Kong Bunchhoeun, Cambodian author and songwriter, Died at 77

  Music, Writers

Kong Bunchhoeun was born on October 18, 1939, and died on April 18, 2016.

He was a well-known Khmer writer, novelist, songwriter, filmmaker, a painter, and poet.

He composed more than 200 songs between the 60s and the 70s and contributed to “Golden Age” of films and songs in Cambodia.

Kong had composed a number of hit songs for Cambodia’s greatest singer of all time, Sinn Sisamouth and the contemporary vocalist and singer Preap Sovath.

Various selection of his work touched upon his hometown of Battambang, earning him the pen name “Master Poet of Sangkae River”.

He has composed a number of poems and novels when Cambodian literature flourished in the 60s, and he survived the Khmer regime partly as he wrote less towards the fall of Phnom Penh to the Khmer Rouge.

Now, there is no real credible record as to how many novels and songs he might have written.

Bunchhoeun’s most well-known work of literature, The Fate of Tat Marina, published in 2000, is a loosely fictionalised account of his niece Tat Marina’s affair with Svay Sitha, an undersecretary of state at the Council of Ministers, and the subsequent acid attack that left her suffering ghastly wounds.

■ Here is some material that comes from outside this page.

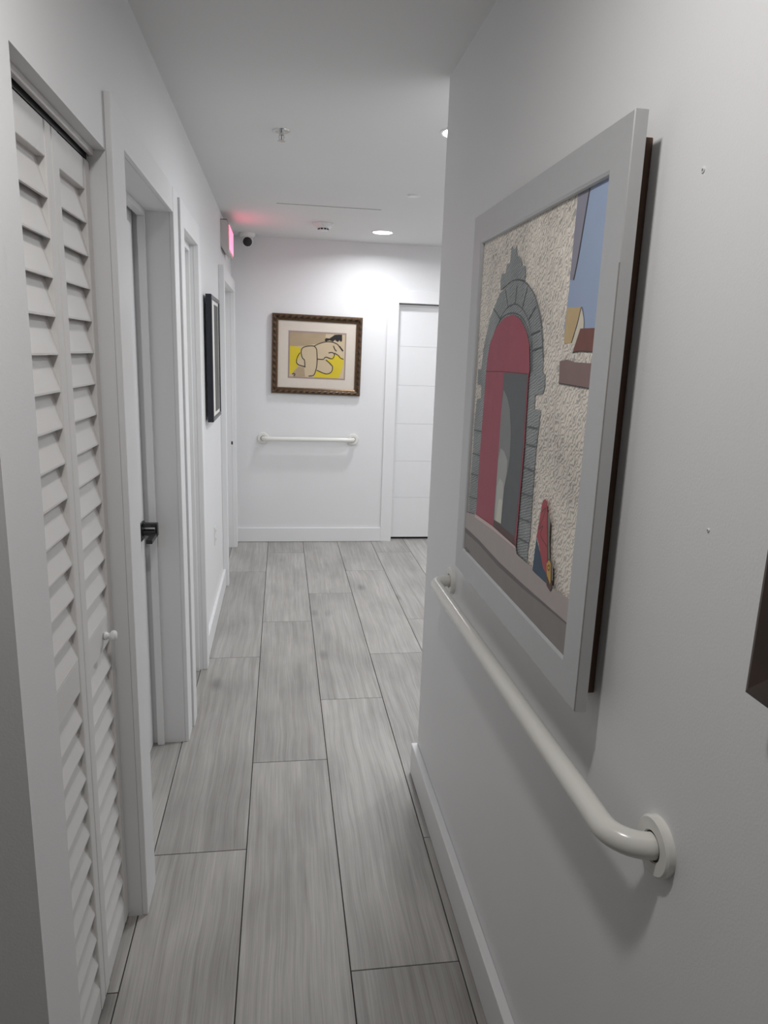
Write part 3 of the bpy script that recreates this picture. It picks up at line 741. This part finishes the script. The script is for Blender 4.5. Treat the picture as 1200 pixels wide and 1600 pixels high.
for i, (n, pts) in enumerate(PAINT):
    if n in ('sky', 'roof', 'block', 'pave', 'road', 'kerb', 'l_block', 'l_roof'): pts = [(770 if p[0] > 712 else 55 if p[0] < 88 else p[0], p[1]) for p in pts]
    pts = [(p[0] / 1000, p[1] / 1000) for p in pts]
    if n.startswith('l_'):
        w = 0.0045 if n == 'l_eave' else 0.0022 if n.startswith(('l_ring', 'l_j', 'l_k')) else 0.0016
        l, r = ribbon(smooth_line(pts) if len(pts) > 2 else pts, w)
        for a in range(len(l) - 1):
            flat([tuple(l[a]), tuple(l[a + 1]), tuple(r[a + 1]), tuple(r[a])], 'p_joint' if n.startswith(('l_ring', 'l_j', 'l_k')) else 'p_ink', i + 1)
    elif n in COL:
        flat(pts, COL[n], i + 1)
pm.build('canvas', slots, e, (SX, PY - PWID / 2, PZ + PHEI / 2), recalc=False)
MB().box(SX + 0.0002, SX + 0.006, PY - U1, PY - U0, PZ + V0, PZ + V1).build('canvas_board', 'mat_board', e, (SX, PY - PWID / 2, PZ + PHEI / 2))

# ---- dark wooden frame at the right picture edge
e = tag(empty('dark_framed_picture', (XR, 0.3, 1.26)), 'dark brown wooden picture frame cut off at the right edge of the photo', 'picture')
mkd = lambda u, v, h: (XR - 0.004 - h, 0.632 - u, 1.260 + v)
mitred_frame(e, 0, 0.55, 0, 0.70, 0.055, mkd, [(0, 0), (0, 0.030), (0.12, 0.033), (0.8, 0.026), (1.0, 0.018), (1.0, 0)], 'dark_wood')
MB().box(XR - 0.018, XR - 0.004, 0.632 - 0.50, 0.632 - 0.05, 1.31, 1.91).build('print_sheet', 'mat_pale', e, (XR - 0.01, 0.36, 1.6))

# ---- navy framed picture on the left wall
e = tag(empty('navy_framed_picture', (XL, 4.05, 1.22)), 'thin upright picture in a glossy navy frame on the left wall', 'picture')
mkn = lambda u, v, h: (XL + 0.012 + h, 3.80 + u, 1.222 + v)
mitred_frame(e, 0, 0.47, 0, 0.648, 0.022, mkn, [(0, 0), (0, 0.028), (0.15, 0.031), (0.85, 0.031), (1.0, 0.028), (1.0, 0)], 'navy_frame')
MB().box(XL + 0.030, XL + 0.036, 3.822, 4.248, 1.244, 1.848).build('mat_board', 'mat_pale', e, (XL + 0.02, 4.03, 1.5))
MB().box(XL + 0.036, XL + 0.0364, 3.985, 4.225, 1.262, 1.83).build('print_sheet', 'print_grey', e, (XL + 0.022, 4.03, 1.5))
MB().box(XL, XL + 0.016, 3.98, 4.08, 1.74, 1.80).build('hanger', 'black_metal', e, (XL, 4.03, 1.77))

# ---- gilt framed figure drawing on the end wall (hangs a little askew)
e = tag(empty('framed_drawing', (0.2855, YF - 0.006, 1.5745)), 'framed ink drawing of a crouching figure on yellow in a carved gilt frame', 'drawing')
e.rotation_euler = (0, 0.0135, 0)
e['_rot'] = 1
mkg = lambda u, v, h: (u, -h, v)
GO = (-0.364, 0.364, -0.316, 0.316); GW = 0.050
mitred_frame(e, GO[0], GO[1], GO[2], GO[3], GW, mkg, [(0, 0), (0, 0.016), (0.10, 0.022), (0.30, 0.030), (0.55, 0.028), (0.74, 0.018), (0.80, 0.020), (1.0, 0.014), (1.0, 0)], 'gilt_bronze')
# carved leaf relief around the moulding: one run of slanted leaves per side
def leaf_run(p, d, nrm, L):
    mb = MB(); n = max(1, int(L / 0.046)); st = L / n; D, Nn = Vector(d), Vector(nrm)
    for i in range(n):
        c = Vector(p) + D * (st * (i + 0.5)); a = D * st * 0.55; b = Nn * 0.011
        q = [c - a * 0.9 - b * 0.9, c + a * 0.1 - b * 1.1, c + a + b * 0.8, c - a * 0.1 + b * 1.1]
        base = [(v.x, -0.026, v.y) for v in q]; mid = c + a * 0.05
        ridge = [(mid.x - a.x * 0.5, -0.0365, mid.y - a.y * 0.5), (mid.x + a.x * 0.5, -0.0365, mid.y + a.y * 0.5)]
        mb.add(base + ridge, [(0, 1, 5, 4), (1, 2, 5), (2, 3, 4, 5), (3, 0, 4), (0, 3, 2, 1)])
    return mb
m_ = GW * 0.42
for p, dv, nv, L in (((GO[0] + m_, GO[2] + m_), (1, 0), (0, 1), GO[1] - GO[0] - 2 * m_), ((GO[1] - m_, GO[2] + m_), (0, 1), (-1, 0), GO[3] - GO[2] - 2 * m_),
                     ((GO[1] - m_, GO[3] - m_), (-1, 0), (0, -1), GO[1] - GO[0] - 2 * m_), ((GO[0] + m_, GO[3] - m_), (0, -1), (1, 0), GO[3] - GO[2] - 2 * m_)):
    leaf_run(p, dv, nv, L).build('carved_leaves', 'gilt_dark', e)
MB().box(-0.317, 0.317, -0.006, -0.002, -0.27, 0.264).build('mat_board', 'mat_board', e)
MB().box(-0.233, 0.236, -0.0068, -0.006, -0.190, 0.187).build('mat_liner', 'mat_lilac', e)
nm = MB(); nslots = ['n_paper', 'n_tan', 'n_yellow', 'n_ink']
SB = (-0.221, 0.225, -0.178, 0.173)
def nflat(poly, mi, lvl):
    poly = clip_poly(poly, *SB)
    if len(poly) > 2: nm.add([(u, -0.0070 - lvl * 0.00012, v) for u, v in poly], [list(range(len(poly)))], mi)
nflat([(SB[0], SB[2]), (SB[1], SB[2]), (SB[1], SB[3]), (SB[0], SB[3])], 0, 0)
for i, (n, pts) in enumerate(NUDE):
    pts = [(p[0] / 1000, p[1] / 1000) for p in pts]
    if n.isupper(): continue
    if n == 'hair': nflat(pts, 3, i + 1)
    elif n.startswith('yellow'): nflat(pts, 2, i + 1)
    elif n == 'tan': nflat(pts, 1, i + 1)
    elif n == 'foot': nflat(pts, 1, i + 1)
    elif n[0] == 's':
        l, r = ribbon(smooth_line(pts), 0.010 if n == 's10' else 0.0062)
        for a in range(len(l) - 1): nflat([tuple(l[a]), tuple(l[a + 1]), tuple(r[a + 1]), tuple(r[a])], 3, i + 1)
nm.build('drawing_sheet', nslots, e, recalc=False)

Marina recognized Sitha’s wife, Khourn Sophal, as her attacker.

There was an arrest warrant for Sophal was signed, but she was never arrested.

As Kong saw Marina’s story as an opportunity to speak out, he received death threats, fled to Thailand after 2000, and later sought an asylum in Norway in 2005.

He when on writing in self-exile, publishing at least 10 books from abroad.

Kong Bunchhoeun passed away at 77 yrs old.